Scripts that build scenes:

------------------------------------------------------------------------

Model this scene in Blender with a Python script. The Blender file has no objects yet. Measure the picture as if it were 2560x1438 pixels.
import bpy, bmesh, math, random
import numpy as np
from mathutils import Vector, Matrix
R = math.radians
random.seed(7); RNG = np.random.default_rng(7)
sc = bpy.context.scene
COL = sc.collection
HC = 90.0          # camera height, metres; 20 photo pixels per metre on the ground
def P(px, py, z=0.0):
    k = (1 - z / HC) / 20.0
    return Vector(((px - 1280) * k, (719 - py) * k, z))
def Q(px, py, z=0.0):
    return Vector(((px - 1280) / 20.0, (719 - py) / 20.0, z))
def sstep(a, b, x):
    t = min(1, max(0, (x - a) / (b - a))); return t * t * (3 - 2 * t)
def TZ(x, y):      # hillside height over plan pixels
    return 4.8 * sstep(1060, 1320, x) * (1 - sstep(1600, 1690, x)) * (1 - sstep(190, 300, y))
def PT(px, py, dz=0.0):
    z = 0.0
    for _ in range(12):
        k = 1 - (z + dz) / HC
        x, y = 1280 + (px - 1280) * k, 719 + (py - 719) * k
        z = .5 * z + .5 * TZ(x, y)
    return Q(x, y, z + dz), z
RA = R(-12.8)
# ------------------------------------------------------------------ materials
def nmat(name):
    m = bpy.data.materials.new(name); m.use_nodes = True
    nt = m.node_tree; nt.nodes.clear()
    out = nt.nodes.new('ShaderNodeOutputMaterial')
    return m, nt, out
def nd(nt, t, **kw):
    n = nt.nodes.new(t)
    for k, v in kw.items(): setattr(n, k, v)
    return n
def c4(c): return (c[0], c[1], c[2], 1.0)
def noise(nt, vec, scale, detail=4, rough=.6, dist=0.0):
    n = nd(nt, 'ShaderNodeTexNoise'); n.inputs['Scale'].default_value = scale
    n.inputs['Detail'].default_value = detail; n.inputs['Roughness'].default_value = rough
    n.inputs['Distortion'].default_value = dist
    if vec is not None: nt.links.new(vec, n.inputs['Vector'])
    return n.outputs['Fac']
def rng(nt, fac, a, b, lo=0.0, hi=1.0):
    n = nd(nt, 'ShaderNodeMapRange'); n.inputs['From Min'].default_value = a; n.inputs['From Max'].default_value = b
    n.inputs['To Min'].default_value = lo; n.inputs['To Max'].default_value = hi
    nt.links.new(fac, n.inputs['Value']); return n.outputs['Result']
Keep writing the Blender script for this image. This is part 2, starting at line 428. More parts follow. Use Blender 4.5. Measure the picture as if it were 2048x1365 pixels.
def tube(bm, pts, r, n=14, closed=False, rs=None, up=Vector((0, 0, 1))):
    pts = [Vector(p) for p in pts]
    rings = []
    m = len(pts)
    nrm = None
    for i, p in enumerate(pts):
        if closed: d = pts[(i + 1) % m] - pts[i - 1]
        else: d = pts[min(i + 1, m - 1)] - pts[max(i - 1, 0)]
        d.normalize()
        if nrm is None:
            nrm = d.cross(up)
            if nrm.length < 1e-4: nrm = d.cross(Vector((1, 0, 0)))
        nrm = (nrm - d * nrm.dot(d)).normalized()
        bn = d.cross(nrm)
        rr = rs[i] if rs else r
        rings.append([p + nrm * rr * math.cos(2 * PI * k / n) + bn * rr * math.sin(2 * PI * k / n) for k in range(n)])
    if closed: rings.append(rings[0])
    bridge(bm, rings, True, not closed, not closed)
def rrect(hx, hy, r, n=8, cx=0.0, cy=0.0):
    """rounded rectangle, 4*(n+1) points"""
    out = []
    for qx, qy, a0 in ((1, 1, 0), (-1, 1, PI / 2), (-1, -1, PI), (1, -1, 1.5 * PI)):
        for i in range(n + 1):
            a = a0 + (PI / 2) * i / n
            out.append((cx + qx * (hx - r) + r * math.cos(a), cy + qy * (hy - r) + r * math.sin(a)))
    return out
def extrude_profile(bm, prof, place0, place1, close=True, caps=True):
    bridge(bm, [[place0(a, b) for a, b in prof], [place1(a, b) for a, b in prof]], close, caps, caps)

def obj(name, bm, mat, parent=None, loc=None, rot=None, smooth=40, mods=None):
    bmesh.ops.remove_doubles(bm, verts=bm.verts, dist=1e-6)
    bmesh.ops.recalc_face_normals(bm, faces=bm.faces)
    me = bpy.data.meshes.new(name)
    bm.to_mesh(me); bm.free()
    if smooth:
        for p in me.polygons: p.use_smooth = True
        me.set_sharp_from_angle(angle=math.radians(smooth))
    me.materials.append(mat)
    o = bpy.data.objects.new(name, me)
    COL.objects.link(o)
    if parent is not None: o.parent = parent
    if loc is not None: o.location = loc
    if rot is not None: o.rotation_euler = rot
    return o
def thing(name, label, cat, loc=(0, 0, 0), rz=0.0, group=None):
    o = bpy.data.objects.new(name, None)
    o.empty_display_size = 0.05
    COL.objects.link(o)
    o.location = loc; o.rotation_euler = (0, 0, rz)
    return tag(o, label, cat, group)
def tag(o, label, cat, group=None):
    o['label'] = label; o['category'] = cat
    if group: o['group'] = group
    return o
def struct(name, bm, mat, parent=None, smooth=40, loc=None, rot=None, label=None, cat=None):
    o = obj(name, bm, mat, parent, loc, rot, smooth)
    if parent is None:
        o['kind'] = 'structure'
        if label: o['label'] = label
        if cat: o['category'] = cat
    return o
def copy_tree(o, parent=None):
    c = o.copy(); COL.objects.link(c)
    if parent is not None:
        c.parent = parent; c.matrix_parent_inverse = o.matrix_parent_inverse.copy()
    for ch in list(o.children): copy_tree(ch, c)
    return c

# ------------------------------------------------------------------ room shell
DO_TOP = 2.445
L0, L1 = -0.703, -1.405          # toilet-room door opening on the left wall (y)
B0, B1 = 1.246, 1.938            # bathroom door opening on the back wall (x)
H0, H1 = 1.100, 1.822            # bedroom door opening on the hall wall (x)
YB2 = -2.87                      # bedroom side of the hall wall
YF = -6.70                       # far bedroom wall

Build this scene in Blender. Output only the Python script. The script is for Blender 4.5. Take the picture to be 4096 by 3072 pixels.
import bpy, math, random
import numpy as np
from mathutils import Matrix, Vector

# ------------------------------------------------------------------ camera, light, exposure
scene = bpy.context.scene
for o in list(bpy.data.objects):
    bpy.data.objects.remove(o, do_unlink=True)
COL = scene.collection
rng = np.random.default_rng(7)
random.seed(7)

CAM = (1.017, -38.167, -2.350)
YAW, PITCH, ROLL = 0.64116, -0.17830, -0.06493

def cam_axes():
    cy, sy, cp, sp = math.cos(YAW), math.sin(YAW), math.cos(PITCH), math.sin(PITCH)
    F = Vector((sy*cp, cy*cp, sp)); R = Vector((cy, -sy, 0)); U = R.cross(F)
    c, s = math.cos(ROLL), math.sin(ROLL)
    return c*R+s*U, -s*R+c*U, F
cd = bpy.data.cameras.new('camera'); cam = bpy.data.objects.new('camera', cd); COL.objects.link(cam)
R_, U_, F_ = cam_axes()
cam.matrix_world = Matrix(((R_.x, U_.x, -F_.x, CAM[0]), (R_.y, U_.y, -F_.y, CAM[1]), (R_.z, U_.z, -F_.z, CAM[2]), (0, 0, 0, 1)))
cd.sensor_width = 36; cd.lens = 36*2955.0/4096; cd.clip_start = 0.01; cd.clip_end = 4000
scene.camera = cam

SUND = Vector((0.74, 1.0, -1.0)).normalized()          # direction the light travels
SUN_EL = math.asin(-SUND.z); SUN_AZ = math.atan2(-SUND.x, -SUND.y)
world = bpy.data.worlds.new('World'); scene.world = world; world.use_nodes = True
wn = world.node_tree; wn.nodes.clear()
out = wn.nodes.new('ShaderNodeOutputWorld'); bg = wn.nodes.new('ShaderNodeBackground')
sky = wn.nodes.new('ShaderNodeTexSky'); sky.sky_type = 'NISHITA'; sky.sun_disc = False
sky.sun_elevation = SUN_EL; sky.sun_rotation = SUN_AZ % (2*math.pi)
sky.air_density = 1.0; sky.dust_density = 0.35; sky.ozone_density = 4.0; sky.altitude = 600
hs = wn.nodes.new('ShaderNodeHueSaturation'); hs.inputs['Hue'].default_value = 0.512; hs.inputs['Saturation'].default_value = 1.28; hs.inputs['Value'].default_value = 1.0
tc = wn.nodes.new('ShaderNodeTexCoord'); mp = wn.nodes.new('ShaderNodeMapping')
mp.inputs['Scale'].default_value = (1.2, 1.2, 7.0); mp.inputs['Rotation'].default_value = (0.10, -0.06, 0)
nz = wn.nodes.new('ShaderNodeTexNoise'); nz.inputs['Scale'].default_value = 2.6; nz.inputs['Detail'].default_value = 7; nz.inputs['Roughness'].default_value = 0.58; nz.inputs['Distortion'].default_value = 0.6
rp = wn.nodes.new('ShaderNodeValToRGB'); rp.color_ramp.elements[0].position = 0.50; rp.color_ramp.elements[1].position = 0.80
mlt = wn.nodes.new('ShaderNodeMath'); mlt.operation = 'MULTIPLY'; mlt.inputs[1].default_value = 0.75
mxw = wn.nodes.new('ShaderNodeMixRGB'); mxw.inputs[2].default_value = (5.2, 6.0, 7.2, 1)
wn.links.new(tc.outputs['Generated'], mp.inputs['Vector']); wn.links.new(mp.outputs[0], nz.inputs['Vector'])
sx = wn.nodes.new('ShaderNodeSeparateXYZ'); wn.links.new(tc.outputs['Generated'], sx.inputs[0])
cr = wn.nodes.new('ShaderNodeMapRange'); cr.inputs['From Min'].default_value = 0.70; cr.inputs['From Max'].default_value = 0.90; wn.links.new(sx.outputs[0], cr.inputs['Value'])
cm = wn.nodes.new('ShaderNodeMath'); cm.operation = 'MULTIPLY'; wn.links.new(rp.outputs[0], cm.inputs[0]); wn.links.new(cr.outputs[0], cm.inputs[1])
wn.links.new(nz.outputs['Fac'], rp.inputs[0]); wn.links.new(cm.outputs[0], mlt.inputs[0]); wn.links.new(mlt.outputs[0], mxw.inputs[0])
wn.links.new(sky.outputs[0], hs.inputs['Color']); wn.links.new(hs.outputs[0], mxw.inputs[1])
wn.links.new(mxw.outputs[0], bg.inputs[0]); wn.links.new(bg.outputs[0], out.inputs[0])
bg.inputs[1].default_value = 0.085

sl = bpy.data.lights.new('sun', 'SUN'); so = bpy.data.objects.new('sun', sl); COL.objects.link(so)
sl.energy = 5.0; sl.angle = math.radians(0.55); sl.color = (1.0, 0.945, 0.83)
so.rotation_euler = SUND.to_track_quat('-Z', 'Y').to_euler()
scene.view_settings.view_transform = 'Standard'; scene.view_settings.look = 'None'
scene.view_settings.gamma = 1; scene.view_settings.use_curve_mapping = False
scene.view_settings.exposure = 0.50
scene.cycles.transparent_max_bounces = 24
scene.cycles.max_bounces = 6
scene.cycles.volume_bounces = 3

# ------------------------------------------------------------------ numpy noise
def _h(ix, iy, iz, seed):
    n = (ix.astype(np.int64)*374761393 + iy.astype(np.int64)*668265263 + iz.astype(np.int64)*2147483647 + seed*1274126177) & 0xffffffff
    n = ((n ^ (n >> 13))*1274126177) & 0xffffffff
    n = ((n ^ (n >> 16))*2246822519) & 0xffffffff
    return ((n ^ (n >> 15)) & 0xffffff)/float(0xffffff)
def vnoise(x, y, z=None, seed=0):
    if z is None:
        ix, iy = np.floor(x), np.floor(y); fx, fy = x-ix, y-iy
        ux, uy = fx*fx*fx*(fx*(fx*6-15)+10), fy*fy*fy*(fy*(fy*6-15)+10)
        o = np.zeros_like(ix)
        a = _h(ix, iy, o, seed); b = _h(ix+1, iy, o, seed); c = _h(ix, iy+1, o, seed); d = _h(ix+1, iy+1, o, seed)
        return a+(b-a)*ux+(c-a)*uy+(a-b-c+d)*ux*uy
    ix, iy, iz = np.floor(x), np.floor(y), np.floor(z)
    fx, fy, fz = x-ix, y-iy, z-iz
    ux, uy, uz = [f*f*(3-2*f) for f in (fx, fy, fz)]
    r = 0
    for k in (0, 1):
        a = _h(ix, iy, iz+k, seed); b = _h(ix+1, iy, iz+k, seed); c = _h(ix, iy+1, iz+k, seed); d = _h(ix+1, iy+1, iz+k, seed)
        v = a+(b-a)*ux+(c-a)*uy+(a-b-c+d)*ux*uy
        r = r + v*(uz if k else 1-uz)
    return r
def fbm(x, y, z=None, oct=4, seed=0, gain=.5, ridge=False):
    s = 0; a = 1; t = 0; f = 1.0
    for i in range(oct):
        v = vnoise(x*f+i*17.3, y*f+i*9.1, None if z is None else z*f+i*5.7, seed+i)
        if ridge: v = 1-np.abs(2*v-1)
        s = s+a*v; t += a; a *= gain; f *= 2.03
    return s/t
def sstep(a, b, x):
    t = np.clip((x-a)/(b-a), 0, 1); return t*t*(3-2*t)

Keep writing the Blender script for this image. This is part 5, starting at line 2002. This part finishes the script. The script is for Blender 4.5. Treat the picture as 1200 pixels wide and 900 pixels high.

------------------------------------------------------------------------

*Work to be completed*
Output exactly the lines of the material above from the one containing "were 2048x1365 pixels." up to and including the one containing "bridge(bm, [[place0(a, b)".

*Exercise result*
Keep writing the Blender script for this image. This is part 2, starting at line 428. More parts follow. Use Blender 4.5. Measure the picture as if it were 2048x1365 pixels.
def tube(bm, pts, r, n=14, closed=False, rs=None, up=Vector((0, 0, 1))):
    pts = [Vector(p) for p in pts]
    rings = []
    m = len(pts)
    nrm = None
    for i, p in enumerate(pts):
        if closed: d = pts[(i + 1) % m] - pts[i - 1]
        else: d = pts[min(i + 1, m - 1)] - pts[max(i - 1, 0)]
        d.normalize()
        if nrm is None:
            nrm = d.cross(up)
            if nrm.length < 1e-4: nrm = d.cross(Vector((1, 0, 0)))
        nrm = (nrm - d * nrm.dot(d)).normalized()
        bn = d.cross(nrm)
        rr = rs[i] if rs else r
        rings.append([p + nrm * rr * math.cos(2 * PI * k / n) + bn * rr * math.sin(2 * PI * k / n) for k in range(n)])
    if closed: rings.append(rings[0])
    bridge(bm, rings, True, not closed, not closed)
def rrect(hx, hy, r, n=8, cx=0.0, cy=0.0):
    """rounded rectangle, 4*(n+1) points"""
    out = []
    for qx, qy, a0 in ((1, 1, 0), (-1, 1, PI / 2), (-1, -1, PI), (1, -1, 1.5 * PI)):
        for i in range(n + 1):
            a = a0 + (PI / 2) * i / n
            out.append((cx + qx * (hx - r) + r * math.cos(a), cy + qy * (hy - r) + r * math.sin(a)))
    return out
def extrude_profile(bm, prof, place0, place1, close=True, caps=True):
    bridge(bm, [[place0(a, b) for a, b in prof], [place1(a, b) for a, b in prof]], close, caps, caps)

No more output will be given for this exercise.